Data records:
* * * *

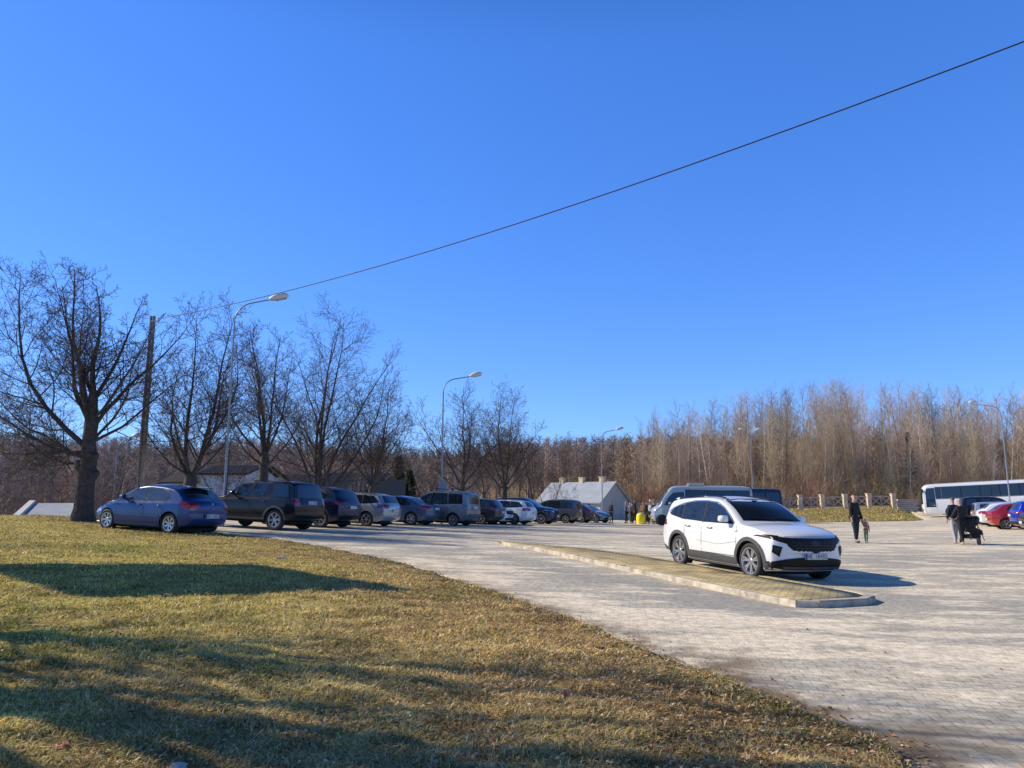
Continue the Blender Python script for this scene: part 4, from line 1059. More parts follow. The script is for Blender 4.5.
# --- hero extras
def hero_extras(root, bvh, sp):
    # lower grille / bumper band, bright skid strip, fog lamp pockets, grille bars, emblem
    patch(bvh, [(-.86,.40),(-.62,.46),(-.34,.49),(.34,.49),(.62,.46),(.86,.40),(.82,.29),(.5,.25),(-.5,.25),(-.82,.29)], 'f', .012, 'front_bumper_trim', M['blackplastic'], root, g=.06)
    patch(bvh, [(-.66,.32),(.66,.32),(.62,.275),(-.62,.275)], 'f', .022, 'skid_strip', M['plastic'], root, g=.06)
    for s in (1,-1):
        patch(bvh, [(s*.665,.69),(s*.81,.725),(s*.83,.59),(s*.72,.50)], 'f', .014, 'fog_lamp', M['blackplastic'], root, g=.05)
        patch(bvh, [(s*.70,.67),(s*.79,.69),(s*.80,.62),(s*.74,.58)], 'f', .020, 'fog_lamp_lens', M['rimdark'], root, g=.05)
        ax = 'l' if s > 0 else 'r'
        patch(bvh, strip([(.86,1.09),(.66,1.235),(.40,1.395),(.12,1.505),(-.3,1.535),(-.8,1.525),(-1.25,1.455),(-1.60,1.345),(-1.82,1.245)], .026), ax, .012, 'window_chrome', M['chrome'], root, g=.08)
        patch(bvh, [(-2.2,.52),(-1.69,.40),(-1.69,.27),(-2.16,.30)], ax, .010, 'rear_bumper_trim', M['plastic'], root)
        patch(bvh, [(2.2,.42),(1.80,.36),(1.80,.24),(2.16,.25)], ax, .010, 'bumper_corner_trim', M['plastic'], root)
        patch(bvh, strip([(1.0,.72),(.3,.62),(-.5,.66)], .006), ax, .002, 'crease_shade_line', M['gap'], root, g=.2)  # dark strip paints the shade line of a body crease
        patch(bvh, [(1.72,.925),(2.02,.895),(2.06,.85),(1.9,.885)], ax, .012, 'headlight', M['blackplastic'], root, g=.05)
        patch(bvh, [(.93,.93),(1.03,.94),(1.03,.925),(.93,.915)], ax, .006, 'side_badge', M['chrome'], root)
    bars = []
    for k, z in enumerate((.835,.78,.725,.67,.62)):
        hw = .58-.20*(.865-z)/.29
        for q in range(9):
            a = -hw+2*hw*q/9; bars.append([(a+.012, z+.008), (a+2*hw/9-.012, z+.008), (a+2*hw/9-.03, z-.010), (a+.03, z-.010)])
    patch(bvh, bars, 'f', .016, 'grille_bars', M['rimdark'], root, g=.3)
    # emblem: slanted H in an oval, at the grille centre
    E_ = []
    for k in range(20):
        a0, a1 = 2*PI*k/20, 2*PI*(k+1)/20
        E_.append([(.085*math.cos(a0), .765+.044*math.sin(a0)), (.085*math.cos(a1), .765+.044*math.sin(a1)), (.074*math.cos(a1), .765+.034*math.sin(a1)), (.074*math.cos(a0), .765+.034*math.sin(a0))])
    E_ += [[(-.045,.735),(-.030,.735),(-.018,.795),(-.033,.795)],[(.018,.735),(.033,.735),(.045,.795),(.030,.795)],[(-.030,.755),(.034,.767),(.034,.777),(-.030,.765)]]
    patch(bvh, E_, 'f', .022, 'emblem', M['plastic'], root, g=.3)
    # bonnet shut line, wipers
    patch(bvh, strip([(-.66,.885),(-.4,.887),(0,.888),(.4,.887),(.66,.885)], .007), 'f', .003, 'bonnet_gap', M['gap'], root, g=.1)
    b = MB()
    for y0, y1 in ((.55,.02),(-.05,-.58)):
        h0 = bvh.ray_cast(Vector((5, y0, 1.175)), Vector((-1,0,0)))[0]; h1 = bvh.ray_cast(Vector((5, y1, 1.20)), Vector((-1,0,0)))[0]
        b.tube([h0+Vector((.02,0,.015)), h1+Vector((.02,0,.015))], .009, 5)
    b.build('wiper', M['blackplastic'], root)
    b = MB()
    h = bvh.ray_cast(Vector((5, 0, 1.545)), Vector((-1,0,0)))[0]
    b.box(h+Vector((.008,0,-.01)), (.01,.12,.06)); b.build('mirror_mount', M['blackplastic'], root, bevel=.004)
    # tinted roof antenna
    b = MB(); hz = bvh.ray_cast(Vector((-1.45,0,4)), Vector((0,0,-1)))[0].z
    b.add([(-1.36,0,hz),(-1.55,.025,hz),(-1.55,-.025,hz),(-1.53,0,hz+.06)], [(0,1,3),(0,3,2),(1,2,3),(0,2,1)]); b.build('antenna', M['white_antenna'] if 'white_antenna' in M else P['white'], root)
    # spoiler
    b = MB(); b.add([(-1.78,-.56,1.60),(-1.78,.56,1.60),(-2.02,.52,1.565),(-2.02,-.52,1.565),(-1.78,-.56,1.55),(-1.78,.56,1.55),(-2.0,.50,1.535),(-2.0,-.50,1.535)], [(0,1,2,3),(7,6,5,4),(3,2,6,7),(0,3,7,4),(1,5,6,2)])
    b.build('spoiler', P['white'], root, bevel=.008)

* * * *

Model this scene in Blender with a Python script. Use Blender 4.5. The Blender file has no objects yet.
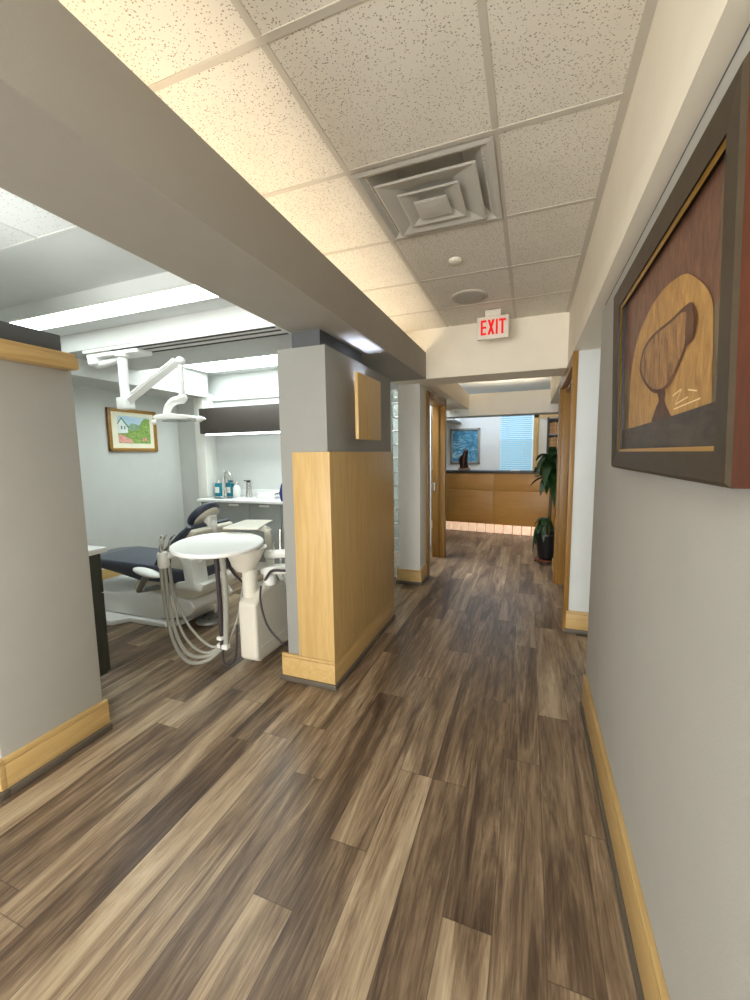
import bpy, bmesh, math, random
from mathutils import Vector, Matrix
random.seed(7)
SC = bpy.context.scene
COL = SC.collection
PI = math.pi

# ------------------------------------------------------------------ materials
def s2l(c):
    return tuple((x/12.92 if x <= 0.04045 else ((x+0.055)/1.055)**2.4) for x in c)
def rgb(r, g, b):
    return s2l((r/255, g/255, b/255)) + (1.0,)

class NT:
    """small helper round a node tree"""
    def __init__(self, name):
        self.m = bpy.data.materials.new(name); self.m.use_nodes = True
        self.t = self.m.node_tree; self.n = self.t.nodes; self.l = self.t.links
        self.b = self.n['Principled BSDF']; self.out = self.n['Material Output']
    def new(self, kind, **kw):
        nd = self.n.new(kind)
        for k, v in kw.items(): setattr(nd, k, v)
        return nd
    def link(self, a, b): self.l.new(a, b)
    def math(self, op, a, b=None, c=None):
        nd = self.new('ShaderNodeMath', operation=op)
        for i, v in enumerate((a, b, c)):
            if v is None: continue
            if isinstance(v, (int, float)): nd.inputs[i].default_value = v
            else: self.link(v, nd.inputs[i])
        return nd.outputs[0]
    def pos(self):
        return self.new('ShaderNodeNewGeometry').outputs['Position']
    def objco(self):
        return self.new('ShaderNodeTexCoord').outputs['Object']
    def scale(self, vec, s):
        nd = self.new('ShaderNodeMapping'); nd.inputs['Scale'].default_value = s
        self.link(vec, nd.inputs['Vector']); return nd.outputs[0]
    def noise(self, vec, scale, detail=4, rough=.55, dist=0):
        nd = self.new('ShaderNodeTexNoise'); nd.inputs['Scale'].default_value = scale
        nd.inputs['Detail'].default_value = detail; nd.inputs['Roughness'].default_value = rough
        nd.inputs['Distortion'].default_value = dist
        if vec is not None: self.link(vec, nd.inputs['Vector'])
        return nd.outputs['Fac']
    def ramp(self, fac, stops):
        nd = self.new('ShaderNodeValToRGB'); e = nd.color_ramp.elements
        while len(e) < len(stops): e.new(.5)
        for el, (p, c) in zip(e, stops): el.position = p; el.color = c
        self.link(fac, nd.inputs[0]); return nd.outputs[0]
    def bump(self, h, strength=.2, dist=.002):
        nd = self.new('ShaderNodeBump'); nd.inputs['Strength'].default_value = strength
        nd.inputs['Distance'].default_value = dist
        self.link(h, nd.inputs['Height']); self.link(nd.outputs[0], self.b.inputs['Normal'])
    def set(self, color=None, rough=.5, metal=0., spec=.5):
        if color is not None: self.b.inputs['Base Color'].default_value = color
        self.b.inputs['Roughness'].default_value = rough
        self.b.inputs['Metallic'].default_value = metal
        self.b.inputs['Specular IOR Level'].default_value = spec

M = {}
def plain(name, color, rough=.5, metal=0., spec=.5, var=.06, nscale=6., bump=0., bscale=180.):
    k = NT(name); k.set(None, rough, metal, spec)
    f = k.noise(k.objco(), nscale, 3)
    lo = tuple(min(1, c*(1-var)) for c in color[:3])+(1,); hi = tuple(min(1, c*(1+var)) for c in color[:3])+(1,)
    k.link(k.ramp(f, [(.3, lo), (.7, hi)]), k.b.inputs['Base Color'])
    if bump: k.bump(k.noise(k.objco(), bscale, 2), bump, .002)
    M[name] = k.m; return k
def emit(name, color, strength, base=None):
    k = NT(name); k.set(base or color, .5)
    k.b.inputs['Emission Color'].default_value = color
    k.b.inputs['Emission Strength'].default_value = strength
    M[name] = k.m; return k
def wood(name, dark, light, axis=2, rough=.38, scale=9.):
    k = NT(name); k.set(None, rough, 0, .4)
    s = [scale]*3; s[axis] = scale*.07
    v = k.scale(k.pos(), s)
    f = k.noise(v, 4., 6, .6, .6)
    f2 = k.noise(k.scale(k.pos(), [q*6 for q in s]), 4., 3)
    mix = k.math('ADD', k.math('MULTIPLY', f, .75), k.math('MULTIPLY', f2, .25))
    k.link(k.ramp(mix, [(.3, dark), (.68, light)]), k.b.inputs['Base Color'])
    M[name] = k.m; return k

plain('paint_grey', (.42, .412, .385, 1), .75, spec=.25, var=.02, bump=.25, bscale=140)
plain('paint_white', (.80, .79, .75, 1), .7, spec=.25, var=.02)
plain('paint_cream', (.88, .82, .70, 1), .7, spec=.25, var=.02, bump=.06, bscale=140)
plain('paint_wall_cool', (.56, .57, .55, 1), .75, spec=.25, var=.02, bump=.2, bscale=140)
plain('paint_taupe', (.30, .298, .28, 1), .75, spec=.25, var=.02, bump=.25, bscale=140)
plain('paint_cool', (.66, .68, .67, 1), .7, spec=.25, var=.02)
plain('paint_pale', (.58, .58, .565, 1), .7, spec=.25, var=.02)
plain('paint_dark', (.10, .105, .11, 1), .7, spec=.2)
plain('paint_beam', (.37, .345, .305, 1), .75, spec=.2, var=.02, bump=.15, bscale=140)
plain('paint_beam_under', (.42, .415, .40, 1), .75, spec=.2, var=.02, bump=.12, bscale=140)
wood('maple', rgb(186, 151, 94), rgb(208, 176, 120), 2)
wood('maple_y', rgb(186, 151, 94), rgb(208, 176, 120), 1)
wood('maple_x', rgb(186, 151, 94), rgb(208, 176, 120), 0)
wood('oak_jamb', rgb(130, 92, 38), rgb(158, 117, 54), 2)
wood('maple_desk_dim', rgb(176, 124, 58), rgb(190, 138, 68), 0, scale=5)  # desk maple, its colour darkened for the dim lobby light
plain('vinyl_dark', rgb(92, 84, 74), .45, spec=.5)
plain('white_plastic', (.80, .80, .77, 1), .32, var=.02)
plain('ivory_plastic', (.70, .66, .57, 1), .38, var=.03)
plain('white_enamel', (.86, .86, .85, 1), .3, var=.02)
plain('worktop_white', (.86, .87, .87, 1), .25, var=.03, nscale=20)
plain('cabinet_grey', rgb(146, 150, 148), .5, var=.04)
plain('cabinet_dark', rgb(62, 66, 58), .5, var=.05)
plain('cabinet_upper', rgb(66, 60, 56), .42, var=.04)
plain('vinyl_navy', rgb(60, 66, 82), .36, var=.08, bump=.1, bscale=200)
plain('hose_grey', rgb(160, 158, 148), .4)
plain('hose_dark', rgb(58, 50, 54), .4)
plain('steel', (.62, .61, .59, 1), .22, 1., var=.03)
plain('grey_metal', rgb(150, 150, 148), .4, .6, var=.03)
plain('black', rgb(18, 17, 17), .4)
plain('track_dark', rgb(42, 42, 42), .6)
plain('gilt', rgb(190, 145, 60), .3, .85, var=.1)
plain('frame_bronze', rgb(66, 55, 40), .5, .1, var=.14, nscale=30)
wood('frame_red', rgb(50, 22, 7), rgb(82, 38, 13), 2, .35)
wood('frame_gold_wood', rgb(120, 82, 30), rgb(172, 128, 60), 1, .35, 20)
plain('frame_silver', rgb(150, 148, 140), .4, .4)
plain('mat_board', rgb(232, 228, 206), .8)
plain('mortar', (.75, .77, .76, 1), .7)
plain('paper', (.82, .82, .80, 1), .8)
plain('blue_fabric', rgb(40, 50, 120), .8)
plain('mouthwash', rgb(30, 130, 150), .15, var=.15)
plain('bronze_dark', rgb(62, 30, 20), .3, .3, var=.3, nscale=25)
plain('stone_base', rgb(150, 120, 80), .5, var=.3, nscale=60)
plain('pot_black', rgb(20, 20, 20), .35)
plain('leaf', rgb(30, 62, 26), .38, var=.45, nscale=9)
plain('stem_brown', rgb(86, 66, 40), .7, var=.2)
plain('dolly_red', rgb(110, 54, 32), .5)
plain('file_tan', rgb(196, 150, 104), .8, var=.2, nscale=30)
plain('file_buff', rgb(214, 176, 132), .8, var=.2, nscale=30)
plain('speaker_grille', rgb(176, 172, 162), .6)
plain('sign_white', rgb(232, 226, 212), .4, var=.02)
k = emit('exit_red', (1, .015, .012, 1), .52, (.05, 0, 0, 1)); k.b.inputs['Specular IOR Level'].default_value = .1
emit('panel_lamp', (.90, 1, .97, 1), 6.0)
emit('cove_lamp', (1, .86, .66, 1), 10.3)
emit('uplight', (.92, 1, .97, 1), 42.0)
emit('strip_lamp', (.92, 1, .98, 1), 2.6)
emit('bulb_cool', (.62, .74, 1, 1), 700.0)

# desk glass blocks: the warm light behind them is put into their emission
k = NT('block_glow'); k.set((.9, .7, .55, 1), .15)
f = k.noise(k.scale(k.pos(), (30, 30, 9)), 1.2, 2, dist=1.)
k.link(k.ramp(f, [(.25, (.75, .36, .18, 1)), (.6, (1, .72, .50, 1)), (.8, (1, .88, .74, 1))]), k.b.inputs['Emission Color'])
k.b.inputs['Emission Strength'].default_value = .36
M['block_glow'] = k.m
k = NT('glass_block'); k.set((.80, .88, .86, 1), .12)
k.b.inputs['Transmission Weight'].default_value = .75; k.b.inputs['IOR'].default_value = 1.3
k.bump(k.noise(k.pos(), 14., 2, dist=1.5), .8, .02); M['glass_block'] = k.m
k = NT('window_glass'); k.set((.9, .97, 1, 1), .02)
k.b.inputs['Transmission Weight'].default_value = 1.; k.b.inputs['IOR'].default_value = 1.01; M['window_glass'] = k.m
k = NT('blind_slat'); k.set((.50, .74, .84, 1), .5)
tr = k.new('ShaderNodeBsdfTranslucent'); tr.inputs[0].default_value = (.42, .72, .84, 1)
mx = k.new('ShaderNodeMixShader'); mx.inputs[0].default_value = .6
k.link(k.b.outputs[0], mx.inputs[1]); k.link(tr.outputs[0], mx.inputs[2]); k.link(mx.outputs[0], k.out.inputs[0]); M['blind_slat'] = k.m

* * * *

WRITTEN INSTRUCTION:
Leave the pictures aside and restate exactly the lines from the one containing "Model this scene" to the one containing "return s2l((r/255, g/255, b/255))", those two lines included.

RESPONSE TO THIS EXERCISE:
Model this scene in Blender with a Python script. Use Blender 4.5. The Blender file has no objects yet.
import bpy, bmesh, math, random
from mathutils import Vector, Matrix
random.seed(7)
SC = bpy.context.scene
COL = SC.collection
PI = math.pi

# ------------------------------------------------------------------ materials
def s2l(c):
    return tuple((x/12.92 if x <= 0.04045 else ((x+0.055)/1.055)**2.4) for x in c)
def rgb(r, g, b):
    return s2l((r/255, g/255, b/255)) + (1.0,)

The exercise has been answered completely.